Fifth Circuit Clarifies What Constitutes Protected Conduct under Sarbanes-Oxley

The Fifth Circuit Court of Appeals issued an important opinion last week in Allen v. Administrative Review Board clarifying the definition of protected conduct under Section 806 of the Sarbanes-Oxley (SOX) Act. SOX prohibits a publicly-traded company from retaliating against an employee who reports information to a supervisor “regarding any conduct which the employee reasonably believes constitutes” various types of fraud (mail, wire, bank or securities fraud), a violation of any rule or regulation of the Securities and Exchange Commission, or a violation of any provision of federal law relating to fraud against shareholders.

Although the Fifth Circuit in Allen held that the employees did not engage in protected conduct, the opinion provided guidance on what exactly constitutes such conduct. Among other things, the court opined that an employee’s whistleblowing activity must be “definitively and specifically” related to prohibited conduct defined under §1514A ; the whistleblower’s belief of improprieties will be scrutinized under both the subjective and objective standards; a whistleblower’s mistaken, but reasonable, belief that an employer engaged in prohibited conduct still constitutes protected activity.

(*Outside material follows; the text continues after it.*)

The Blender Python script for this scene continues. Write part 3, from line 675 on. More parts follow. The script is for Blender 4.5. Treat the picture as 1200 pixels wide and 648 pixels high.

A whistleblower under SOX will need to also show a nexus between the protected conduct and the adverse employment action. Suspicious timing is typically sufficient to carry this burden. In Collins v. Beazer Homes USA, Inc., the District Court of Georgia held that a two-week temporal proximity between reporting improprieties and termination is sufficient to suggest that the employee’s protected activity was a contributing factor to unfavorable personnel action. The Company may only avoid liability where it demonstrates by “clear and convincing” evidence that it would have taken the same unfavorable personnel action in the absence of the employee’s protected conduct.